Flavio Felice – Fabio G. Angelini
“Europa”, 22 luglio 2014
Assumendo la prospettiva liberale e dell’economia sociale di mercato einaudiana e sturziana, le riforme istituzionali esprimono la qualità del rapporto tra governanti e governati e l’idea che la maggioranza politica pro tempore ha dei confini tra autorità e libertà, ne consegue che il livello di «inclusività» (Acemoglu-Robinson) delle nostre istituzioni politiche ed economiche rappresenta un problema tutt’altro che teorico.
Esso, infatti, produce risvolti e implicazioni di non poco conto che, se sottovalutati, possono rappresentare l’allarmante segnale di un sistema politico ed economico incapace di creare prosperità e crescita economica.
Sin qui non pare che il tema delle riforme istituzionali e, soprattutto, quello della tenuta del nostro modello sociale sia stato affrontato ponendo la giusta attenzione al tema dell’inclusività. Cercheremo perciò di seguito di analizzarne le ragioni e gli effetti.
I vincoli europei, che comprimono in modo così rilevante la nostra sovranità, specie nel campo della definizione dei livelli essenziali dei diritti sociali e delle connesse esigenze finanziarie, rappresentano un dato rispetto al quale pare ormai irrealistico pensare di fare qualsivoglia passo indietro; né, a nostro parere, una simile soluzione pare auspicabile.
Senonché, proprio in nome della stabilità finanziaria e della salvaguardia della moneta unica, i governi dei paesi meno virtuosi, tra cui l’Italia, hanno adottato significativi interventi in grado di incidere sulla stabilità macroeconomica e sulla riduzione del peso del settore pubblico con conseguenze anche gravi sulla tenuta del modello sociale, senza però raggiungere significativi risultati sul fronte della crescita economica. Di qui, in molti hanno sostenuto una sorta di imprescindibile trade-off tra crescita e rigore.
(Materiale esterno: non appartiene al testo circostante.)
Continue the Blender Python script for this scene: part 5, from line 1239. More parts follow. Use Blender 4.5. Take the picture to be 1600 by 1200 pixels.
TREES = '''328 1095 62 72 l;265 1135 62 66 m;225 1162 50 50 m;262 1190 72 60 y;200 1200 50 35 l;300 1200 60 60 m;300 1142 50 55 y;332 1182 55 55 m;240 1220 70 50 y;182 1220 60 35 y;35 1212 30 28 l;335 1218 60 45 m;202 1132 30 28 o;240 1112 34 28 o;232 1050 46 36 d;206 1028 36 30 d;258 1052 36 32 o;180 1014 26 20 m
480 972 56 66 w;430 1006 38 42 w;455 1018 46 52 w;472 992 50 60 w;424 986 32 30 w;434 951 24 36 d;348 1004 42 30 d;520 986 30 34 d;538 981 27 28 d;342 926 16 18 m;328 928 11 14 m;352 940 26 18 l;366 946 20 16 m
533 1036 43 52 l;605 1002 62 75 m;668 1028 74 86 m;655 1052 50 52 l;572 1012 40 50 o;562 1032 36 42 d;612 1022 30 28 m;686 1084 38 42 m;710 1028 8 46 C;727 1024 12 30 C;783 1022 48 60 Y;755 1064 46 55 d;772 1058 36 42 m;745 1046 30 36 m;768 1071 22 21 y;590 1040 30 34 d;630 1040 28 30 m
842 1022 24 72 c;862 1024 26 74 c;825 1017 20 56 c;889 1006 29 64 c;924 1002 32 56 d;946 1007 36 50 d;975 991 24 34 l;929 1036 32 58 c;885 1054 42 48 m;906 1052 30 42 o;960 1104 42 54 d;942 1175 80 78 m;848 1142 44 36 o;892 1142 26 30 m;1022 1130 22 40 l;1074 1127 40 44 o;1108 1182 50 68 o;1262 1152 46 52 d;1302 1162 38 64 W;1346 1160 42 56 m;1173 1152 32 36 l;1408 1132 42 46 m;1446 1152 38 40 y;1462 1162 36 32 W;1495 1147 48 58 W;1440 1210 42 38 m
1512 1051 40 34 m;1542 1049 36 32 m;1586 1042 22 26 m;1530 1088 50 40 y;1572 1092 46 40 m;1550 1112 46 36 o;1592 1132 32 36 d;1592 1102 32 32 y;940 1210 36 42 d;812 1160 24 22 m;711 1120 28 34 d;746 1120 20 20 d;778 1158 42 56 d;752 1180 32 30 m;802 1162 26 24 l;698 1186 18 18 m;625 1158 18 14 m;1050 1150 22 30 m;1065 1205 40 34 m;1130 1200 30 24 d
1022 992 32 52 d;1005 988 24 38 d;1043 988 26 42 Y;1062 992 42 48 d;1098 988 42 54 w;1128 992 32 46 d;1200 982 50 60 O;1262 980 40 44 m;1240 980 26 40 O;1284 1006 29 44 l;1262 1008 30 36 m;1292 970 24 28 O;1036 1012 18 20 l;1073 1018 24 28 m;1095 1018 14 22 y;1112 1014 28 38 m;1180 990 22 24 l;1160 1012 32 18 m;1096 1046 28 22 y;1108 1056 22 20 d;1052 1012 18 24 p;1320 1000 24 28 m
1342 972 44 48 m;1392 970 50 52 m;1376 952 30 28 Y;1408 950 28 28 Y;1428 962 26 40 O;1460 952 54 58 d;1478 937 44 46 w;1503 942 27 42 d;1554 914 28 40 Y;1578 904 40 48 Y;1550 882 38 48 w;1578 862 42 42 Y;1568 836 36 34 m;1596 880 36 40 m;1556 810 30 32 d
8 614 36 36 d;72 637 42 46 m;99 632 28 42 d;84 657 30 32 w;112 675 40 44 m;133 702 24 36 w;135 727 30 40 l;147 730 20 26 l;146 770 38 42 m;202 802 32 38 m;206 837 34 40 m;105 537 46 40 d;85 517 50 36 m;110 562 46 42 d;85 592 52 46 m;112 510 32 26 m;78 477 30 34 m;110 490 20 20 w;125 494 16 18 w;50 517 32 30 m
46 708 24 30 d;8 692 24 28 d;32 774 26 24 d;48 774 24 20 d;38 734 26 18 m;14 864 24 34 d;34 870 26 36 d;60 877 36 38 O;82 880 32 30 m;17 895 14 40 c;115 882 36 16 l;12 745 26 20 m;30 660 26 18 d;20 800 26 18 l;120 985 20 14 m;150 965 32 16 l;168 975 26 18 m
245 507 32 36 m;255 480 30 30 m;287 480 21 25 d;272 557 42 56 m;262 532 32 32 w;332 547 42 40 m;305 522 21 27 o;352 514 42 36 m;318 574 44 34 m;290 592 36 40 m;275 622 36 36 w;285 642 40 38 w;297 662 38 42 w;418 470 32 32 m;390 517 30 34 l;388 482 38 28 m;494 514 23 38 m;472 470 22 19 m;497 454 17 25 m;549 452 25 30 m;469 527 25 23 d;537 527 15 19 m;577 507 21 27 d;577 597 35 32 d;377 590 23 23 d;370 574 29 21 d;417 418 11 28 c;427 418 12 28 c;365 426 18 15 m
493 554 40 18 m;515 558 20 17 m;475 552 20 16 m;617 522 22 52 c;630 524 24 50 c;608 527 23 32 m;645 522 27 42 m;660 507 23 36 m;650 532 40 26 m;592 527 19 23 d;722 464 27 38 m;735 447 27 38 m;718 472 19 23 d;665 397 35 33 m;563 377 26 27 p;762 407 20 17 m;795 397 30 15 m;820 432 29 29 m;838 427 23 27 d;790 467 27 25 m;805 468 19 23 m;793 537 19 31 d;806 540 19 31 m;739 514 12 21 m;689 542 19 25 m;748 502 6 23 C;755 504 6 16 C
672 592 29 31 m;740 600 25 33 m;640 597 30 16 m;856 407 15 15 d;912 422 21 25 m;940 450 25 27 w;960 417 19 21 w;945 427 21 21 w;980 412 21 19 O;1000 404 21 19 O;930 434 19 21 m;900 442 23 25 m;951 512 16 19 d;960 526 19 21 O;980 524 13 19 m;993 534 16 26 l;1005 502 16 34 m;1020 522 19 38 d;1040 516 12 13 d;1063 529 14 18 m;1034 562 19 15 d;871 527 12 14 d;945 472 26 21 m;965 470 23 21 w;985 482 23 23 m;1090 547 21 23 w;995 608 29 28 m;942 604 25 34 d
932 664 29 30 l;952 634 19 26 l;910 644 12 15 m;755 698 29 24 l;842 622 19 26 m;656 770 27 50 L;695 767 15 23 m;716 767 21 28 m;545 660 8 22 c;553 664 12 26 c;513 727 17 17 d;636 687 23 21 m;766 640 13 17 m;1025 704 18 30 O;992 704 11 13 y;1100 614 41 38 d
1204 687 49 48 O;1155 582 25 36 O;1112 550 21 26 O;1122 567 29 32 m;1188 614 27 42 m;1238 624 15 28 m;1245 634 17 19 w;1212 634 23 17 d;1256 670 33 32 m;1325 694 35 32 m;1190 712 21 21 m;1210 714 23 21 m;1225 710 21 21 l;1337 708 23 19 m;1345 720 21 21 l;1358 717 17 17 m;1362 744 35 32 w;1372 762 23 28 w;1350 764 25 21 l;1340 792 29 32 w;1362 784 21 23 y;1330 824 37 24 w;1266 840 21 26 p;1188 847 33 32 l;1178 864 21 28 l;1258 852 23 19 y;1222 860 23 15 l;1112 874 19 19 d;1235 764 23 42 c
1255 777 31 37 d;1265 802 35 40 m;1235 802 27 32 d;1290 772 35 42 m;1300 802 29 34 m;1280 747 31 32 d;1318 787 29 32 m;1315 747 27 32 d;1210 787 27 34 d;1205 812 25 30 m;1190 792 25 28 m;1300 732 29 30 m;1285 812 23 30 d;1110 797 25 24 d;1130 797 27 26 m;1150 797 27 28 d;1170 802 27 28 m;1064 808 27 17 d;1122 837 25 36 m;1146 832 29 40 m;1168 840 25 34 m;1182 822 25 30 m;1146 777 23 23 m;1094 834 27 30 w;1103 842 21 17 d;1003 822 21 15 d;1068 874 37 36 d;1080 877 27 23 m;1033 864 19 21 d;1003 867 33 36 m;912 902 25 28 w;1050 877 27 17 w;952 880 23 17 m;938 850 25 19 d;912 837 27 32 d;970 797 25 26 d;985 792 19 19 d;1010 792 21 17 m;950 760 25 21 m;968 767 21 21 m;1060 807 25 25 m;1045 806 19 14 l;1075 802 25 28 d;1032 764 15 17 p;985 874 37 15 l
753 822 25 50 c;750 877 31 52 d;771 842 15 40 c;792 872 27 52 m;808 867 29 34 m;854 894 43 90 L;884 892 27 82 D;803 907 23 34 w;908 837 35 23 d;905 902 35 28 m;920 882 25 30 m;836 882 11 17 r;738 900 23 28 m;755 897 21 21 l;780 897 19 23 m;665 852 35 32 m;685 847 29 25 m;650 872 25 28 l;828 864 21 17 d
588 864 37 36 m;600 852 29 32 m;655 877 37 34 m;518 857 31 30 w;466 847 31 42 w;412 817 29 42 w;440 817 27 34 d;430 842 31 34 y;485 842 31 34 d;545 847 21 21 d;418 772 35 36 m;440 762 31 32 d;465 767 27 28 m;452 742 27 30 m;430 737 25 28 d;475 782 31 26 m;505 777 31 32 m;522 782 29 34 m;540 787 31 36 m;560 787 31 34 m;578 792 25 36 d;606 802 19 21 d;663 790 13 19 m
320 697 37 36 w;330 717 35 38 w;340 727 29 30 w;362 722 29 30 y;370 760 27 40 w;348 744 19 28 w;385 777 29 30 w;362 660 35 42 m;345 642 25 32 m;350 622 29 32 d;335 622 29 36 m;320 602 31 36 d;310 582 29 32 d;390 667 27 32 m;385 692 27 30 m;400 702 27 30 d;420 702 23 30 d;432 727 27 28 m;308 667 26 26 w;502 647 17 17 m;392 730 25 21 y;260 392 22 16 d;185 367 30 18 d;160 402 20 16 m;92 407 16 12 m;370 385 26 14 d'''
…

L’assenza di risultati incoraggianti, a fronte dell’adozione delle politiche di austerità, a parere di chi scrive, pare imputabile non tanto alla logica del rigore, quanto alla tendenza dei governi che si sono sin qui succeduti ad affrontare il tema delle riforme necessarie a far ripartire l’economia italiana con un approccio eccessivamente ingegneristico, fondato sulla pretesa di applicare ricette preconfezionate, senza preoccuparsi di creare quelle condizioni istituzionali e sociali in grado, da un lato, di stimolare l’innovazione e, dall’altro, di contenere la discrezionalità del potere politico, al fine di ottenere una maggiore credibilità istituzionale.
In altri termini, gli ostacoli alla crescita economica non andrebbero rintracciati banalmente in una presunta incompetenza dei governi precedenti e tanto meno nella logica del rigore, bensì, nelle caratteristiche (mai rimosse) profondamente “estrattive” del nostro sistema istituzionale ed economico che, anche in sede di implementazione delle raccomandazioni delle istituzioni europee ed internazionali, hanno finito per contenerne l’impatto positivo, talvolta, sovvertendone persino le finalità.
Va riconosciuto che il governo Renzi ha impresso un cambio di passo significativo nella politica italiana. Tuttavia, rispetto alla “trappola estrattiva” delle nostre istituzioni non pare che siano stati fatti ancora decisivi passi avanti. Anzi, temiamo che, tanto la riforma della pubblica amministrazione, quanto quella del senato e del Titolo V, siano destinate ad accentuare proprio i caratteri “estrattivi” delle nostre istituzioni, piuttosto che ad invertire la tendenza nel segno dell’inclusione e della liberazione delle energie vive del paese.
La strategia renziana ha senza dubbio portato ottimi frutti sul fronte del consenso. È però sul terreno dell’inclusività delle istituzioni che la nuova classe dirigente, se vorrà davvero cambiare verso all’Italia, dovrà dimostrare di essere diversa rispetto alla precedente.
La ripresa della nostra economia, infatti, non passerà solo attraverso un ricambio generazionale o una diversa strategia comunicativa, per quanto necessari e a lungo auspicati. Nel medio periodo, tali espedienti potrebbero anche portare ad alcuni segnali di ripresa, ma difficilmente essa potrà dimostrarsi sostenibile e duratura.
Ciò che, invece, questa rinnovata classe dirigente dovrà necessariamente dimostrare di possedere, sulla scia della grande tradizione liberale e dell’economia sociale di mercato di Luigi Einaudi e di Luigi Sturzo, è la capacità di abbandonare quelle logiche estrattive che hanno governato il paese per troppi anni e che hanno sin qui permesso a una oligarchia di trarre grandi vantaggi a spese del resto della società.